Later, my mother left the city without telling me. My brother invited me to the empty house so I could get my belongings and “oh, by the way, she wants nothing further to do with you” he said – another blow and then he left too and also chose not to speak to me. For years after, I walked in a silent world. Family no longer had the meaning it once did. Family became just like everyone else – as long as you were doing what they wanted you to do, you were accepted. Walk to a different drummer, do something different, change your views, become an individual; you are no longer accepted and they will turn their backs on you. And again, as Nikki would say “the women gathered.” I found Cheryl Clarke, Barbara Smith, Cherrie Moraga, and Susan Sontag, for my strength.

My mother and I eventually reconciled when I was 30 and I moved to California to live with her for a short time. I did make a failed attempt at trying to be straight but soon realized it was useless to live for her comfort and become more miserable myself. So, now, at 40 plus, I have come to the realization that I have been invisible for some 20 plus years, not only to others, but to myself as well. I have lived for the comfort of others and stopped living for me.

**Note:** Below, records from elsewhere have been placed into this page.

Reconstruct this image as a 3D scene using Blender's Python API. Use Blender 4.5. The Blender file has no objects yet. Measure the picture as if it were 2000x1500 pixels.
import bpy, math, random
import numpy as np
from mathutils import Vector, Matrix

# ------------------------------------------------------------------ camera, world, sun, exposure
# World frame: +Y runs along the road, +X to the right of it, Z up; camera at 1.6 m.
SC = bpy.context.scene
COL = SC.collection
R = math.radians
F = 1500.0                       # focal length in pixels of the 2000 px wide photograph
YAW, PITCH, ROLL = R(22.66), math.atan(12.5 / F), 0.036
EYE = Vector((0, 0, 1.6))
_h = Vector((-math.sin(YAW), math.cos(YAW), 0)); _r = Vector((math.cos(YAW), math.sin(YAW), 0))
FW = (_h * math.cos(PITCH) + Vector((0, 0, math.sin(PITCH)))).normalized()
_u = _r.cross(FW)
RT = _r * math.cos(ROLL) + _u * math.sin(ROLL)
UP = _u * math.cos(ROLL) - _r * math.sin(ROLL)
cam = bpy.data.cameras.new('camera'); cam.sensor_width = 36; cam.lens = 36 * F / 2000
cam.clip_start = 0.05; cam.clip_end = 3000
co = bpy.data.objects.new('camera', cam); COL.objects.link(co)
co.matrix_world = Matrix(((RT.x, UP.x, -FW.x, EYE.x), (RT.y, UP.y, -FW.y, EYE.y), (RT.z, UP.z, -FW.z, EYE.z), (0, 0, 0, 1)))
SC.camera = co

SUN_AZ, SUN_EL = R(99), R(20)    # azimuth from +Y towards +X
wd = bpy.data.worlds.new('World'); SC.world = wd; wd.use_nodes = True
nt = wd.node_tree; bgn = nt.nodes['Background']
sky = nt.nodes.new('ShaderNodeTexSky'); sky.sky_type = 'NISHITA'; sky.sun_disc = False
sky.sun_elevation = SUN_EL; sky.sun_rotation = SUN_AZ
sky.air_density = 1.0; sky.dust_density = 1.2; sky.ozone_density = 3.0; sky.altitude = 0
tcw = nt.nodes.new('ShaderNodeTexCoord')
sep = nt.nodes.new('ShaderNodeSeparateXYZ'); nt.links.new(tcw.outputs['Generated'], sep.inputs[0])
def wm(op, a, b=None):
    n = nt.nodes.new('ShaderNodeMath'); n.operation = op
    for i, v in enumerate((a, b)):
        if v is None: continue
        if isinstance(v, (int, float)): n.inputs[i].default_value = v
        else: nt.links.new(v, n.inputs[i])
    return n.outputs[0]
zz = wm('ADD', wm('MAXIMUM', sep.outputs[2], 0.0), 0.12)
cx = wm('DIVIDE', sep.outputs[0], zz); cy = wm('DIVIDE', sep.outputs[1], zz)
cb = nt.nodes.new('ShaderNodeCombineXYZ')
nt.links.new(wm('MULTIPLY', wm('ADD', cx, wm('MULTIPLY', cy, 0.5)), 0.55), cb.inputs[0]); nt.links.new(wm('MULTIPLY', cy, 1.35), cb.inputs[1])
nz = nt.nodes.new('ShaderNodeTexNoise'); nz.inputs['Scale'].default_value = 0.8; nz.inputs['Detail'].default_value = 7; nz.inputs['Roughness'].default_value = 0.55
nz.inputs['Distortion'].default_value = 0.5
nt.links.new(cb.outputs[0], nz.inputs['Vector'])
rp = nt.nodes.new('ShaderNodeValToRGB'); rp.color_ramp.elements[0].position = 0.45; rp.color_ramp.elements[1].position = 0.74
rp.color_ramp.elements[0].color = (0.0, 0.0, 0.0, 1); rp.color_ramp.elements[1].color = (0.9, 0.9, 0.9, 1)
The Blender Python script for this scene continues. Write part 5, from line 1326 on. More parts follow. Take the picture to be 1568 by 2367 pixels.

This month, I thank and honor those women (and the one man) who were there for me when I needed them, Nikki Giovanni who told me prejudice can come from your own people;  Maya Angelou who said "and when I cried out, with my mother's grief, no one but Jesus heard me . . . Ain't I a woman"; Oscar Brown, Jr., who said "no place to be somebody, no place to grove and grow" (thanks for the interview, talking with you made my day, my year, my life); Cheryl Clarke for Living As a Lesbian; Barbara Smith who taught me to use my voice and my words to empower; Eveyln C. White for teaching me abuse can be emotional; Cherrie Moraga for the Bridge Called My Back; Linda Villarosa for Coming Out in 1991; Pat McCombs and Vera Washington for Executive Sweet; and all the other women who promote parties at various locales, thank you. If it had not been for you, I probably would have made use of that 22-caliber long nose revolver.